## EXERCISE OBJECTIVE
Keep only the lines from the top of the listing through the one with "mirror('framed_mirror', opp[0]-PITCH/2, YB, True, 0, GAP-0.003)", and reproduce them unaltered.

## MATERIAL FOR THE TASK
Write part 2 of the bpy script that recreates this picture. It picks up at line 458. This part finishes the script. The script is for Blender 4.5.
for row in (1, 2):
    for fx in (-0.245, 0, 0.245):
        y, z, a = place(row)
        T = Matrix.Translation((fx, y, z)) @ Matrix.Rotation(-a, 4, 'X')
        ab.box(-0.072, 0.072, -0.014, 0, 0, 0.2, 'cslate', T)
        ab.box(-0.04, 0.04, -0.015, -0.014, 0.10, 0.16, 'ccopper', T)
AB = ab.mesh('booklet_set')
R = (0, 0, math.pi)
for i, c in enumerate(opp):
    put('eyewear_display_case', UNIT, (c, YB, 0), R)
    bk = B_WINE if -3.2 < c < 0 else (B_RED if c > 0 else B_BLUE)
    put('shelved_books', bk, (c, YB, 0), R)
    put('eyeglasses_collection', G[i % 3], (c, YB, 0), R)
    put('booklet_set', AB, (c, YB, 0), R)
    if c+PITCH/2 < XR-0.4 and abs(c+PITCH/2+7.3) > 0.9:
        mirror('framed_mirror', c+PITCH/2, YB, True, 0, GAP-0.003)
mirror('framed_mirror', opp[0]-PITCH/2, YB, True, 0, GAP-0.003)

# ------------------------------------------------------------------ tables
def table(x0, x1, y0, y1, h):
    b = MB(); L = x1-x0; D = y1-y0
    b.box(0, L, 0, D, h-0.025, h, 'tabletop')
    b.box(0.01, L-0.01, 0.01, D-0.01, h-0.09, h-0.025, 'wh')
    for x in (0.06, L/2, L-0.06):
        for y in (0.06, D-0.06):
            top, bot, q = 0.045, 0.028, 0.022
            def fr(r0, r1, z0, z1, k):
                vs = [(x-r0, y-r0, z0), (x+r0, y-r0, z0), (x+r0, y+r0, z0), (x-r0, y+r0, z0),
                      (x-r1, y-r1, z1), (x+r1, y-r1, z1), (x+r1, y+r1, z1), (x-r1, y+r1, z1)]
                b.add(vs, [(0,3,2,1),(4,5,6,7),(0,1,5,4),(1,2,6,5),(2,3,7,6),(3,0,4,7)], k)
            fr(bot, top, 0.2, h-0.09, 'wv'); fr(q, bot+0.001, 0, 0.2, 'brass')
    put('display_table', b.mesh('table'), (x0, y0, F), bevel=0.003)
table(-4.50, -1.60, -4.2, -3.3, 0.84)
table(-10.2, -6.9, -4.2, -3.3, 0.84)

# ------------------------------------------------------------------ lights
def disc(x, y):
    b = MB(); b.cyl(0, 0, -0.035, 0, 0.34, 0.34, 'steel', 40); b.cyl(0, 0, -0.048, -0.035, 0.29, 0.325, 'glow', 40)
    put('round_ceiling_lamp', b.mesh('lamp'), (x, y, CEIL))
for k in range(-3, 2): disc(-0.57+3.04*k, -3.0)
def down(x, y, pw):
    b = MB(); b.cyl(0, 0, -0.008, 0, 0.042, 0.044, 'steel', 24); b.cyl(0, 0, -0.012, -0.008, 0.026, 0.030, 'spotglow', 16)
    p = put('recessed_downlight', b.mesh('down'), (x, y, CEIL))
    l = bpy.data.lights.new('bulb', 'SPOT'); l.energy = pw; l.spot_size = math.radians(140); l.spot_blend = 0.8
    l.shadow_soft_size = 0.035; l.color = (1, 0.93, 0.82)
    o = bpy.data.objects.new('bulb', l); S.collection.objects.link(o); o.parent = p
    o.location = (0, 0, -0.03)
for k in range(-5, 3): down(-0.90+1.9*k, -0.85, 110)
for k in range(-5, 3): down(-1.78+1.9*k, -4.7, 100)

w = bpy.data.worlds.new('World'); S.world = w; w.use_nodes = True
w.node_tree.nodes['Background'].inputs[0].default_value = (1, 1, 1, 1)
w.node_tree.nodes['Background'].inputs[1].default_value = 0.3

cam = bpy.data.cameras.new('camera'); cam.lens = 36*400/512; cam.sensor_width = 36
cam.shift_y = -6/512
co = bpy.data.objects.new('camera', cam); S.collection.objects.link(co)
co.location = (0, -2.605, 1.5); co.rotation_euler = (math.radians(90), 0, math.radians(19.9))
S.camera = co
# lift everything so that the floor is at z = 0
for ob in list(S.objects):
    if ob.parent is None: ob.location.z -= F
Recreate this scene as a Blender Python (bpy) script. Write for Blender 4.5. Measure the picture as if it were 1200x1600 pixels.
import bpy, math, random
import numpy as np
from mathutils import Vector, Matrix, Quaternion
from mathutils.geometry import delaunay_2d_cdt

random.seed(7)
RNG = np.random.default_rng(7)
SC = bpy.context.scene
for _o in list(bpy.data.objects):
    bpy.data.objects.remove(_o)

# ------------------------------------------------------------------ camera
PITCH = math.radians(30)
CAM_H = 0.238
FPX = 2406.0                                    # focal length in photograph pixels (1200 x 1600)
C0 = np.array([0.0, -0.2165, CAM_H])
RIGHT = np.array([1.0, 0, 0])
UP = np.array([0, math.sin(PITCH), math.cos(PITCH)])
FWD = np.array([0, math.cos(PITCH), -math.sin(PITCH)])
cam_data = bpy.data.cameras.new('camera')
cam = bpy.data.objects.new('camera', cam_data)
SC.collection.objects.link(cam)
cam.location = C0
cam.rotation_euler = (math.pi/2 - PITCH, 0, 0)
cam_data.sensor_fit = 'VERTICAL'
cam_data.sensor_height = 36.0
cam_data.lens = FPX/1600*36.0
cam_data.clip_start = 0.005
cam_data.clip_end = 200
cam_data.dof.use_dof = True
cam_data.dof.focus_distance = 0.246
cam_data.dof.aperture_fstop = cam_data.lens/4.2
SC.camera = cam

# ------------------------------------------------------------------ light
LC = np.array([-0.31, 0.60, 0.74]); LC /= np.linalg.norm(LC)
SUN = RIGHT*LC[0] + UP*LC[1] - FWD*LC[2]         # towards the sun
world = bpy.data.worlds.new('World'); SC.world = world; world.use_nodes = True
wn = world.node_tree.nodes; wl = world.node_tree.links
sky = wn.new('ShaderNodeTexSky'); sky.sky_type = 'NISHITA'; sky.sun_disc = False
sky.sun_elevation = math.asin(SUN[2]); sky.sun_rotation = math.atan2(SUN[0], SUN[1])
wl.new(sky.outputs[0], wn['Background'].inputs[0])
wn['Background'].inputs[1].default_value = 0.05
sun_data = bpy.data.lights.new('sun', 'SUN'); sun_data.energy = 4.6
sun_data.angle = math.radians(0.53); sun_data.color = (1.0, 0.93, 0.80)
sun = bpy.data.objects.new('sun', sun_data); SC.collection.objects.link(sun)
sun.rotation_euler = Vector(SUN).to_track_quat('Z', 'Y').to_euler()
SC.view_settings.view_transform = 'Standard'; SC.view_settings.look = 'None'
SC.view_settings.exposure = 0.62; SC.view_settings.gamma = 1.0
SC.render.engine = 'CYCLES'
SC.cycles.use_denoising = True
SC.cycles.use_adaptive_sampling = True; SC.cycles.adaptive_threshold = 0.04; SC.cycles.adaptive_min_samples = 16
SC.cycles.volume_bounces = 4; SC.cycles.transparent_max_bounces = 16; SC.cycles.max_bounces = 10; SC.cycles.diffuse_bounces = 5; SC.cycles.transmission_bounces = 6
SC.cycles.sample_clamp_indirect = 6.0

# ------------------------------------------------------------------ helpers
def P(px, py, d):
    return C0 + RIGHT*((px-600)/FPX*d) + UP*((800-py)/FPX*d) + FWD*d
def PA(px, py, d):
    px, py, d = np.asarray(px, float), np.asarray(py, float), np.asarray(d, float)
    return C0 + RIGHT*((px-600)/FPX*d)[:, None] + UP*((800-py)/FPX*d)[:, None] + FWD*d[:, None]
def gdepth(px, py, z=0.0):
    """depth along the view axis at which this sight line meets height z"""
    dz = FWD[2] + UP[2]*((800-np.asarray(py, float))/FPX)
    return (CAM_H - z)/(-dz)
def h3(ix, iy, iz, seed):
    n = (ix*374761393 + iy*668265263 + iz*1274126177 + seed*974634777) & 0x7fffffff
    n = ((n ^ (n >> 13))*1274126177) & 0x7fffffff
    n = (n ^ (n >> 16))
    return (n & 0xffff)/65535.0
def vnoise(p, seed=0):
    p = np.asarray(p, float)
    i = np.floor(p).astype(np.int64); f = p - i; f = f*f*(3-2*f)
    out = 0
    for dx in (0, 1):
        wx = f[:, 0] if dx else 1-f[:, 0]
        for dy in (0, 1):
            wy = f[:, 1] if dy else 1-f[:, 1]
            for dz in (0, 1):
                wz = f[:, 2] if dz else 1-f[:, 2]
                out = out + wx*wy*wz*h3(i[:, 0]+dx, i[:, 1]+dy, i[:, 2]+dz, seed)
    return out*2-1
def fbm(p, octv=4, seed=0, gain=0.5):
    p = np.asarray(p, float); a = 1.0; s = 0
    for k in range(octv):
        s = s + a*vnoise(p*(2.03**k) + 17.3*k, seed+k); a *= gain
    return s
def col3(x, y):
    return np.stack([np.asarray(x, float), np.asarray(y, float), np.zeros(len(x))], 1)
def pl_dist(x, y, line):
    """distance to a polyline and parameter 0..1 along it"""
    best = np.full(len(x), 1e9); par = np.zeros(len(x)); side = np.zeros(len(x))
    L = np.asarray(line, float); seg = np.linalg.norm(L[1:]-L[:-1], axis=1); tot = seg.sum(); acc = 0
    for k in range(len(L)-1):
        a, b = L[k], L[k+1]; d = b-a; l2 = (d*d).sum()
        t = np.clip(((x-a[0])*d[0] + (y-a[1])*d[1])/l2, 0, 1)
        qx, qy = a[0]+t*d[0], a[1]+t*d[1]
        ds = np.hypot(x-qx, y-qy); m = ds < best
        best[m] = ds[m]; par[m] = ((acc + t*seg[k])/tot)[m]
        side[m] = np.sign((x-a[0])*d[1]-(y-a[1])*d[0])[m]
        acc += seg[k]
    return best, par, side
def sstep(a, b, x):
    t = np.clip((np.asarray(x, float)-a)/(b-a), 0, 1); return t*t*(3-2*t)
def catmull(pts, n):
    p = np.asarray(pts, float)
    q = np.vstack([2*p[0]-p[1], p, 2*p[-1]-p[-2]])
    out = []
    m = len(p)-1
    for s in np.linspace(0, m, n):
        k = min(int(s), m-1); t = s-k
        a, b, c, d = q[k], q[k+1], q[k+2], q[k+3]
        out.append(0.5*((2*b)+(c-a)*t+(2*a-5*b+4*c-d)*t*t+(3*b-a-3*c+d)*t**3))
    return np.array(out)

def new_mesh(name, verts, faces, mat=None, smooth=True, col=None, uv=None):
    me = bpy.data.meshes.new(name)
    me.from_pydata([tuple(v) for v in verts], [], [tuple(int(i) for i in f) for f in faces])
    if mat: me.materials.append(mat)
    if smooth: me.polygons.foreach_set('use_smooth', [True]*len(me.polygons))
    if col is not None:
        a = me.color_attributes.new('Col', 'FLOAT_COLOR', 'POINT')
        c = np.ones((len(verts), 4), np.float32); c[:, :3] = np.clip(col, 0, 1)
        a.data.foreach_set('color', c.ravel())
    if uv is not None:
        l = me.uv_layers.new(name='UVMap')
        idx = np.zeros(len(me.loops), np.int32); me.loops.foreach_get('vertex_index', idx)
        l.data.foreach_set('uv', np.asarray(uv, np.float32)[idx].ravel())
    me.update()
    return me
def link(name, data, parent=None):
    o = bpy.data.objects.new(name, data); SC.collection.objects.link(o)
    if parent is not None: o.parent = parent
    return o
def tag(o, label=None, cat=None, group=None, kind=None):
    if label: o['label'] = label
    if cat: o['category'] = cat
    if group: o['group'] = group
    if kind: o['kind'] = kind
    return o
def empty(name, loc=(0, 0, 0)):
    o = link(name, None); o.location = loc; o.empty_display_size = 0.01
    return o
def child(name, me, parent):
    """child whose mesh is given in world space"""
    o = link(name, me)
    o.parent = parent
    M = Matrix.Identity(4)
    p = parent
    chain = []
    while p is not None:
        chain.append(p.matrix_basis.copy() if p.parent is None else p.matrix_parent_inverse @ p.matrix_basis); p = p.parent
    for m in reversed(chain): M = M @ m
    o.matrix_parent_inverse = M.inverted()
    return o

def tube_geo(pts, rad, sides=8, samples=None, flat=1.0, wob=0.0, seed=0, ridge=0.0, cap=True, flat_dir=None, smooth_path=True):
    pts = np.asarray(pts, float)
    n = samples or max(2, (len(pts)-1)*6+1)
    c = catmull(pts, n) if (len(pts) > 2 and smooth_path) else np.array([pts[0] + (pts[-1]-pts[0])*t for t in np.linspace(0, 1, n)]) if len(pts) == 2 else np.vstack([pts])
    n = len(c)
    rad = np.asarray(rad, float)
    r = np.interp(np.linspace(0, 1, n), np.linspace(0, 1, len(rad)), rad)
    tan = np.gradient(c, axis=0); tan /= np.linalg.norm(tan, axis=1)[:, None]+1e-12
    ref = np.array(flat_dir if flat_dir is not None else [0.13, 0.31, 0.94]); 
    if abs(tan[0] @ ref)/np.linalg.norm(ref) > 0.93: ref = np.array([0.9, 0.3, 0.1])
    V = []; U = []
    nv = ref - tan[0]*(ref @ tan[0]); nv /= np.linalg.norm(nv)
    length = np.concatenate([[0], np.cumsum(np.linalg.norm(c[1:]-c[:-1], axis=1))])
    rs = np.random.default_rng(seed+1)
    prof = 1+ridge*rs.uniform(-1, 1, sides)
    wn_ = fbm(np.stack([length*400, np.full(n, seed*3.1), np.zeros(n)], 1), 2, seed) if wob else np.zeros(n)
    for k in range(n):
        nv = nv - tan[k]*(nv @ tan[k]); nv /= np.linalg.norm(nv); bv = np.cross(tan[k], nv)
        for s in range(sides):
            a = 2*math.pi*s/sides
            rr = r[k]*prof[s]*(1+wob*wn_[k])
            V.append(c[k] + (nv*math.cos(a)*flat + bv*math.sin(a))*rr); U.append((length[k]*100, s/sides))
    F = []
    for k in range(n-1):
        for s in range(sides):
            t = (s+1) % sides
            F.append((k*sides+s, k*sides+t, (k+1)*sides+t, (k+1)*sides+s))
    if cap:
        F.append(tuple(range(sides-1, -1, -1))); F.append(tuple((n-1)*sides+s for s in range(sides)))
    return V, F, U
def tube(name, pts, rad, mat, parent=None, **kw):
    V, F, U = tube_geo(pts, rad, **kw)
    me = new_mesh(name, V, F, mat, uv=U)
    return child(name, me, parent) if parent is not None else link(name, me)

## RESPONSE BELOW
Write part 2 of the bpy script that recreates this picture. It picks up at line 458. This part finishes the script. The script is for Blender 4.5.
for row in (1, 2):
    for fx in (-0.245, 0, 0.245):
        y, z, a = place(row)
        T = Matrix.Translation((fx, y, z)) @ Matrix.Rotation(-a, 4, 'X')
        ab.box(-0.072, 0.072, -0.014, 0, 0, 0.2, 'cslate', T)
        ab.box(-0.04, 0.04, -0.015, -0.014, 0.10, 0.16, 'ccopper', T)
AB = ab.mesh('booklet_set')
R = (0, 0, math.pi)
for i, c in enumerate(opp):
    put('eyewear_display_case', UNIT, (c, YB, 0), R)
    bk = B_WINE if -3.2 < c < 0 else (B_RED if c > 0 else B_BLUE)
    put('shelved_books', bk, (c, YB, 0), R)
    put('eyeglasses_collection', G[i % 3], (c, YB, 0), R)
    put('booklet_set', AB, (c, YB, 0), R)
    if c+PITCH/2 < XR-0.4 and abs(c+PITCH/2+7.3) > 0.9:
        mirror('framed_mirror', c+PITCH/2, YB, True, 0, GAP-0.003)
mirror('framed_mirror', opp[0]-PITCH/2, YB, True, 0, GAP-0.003)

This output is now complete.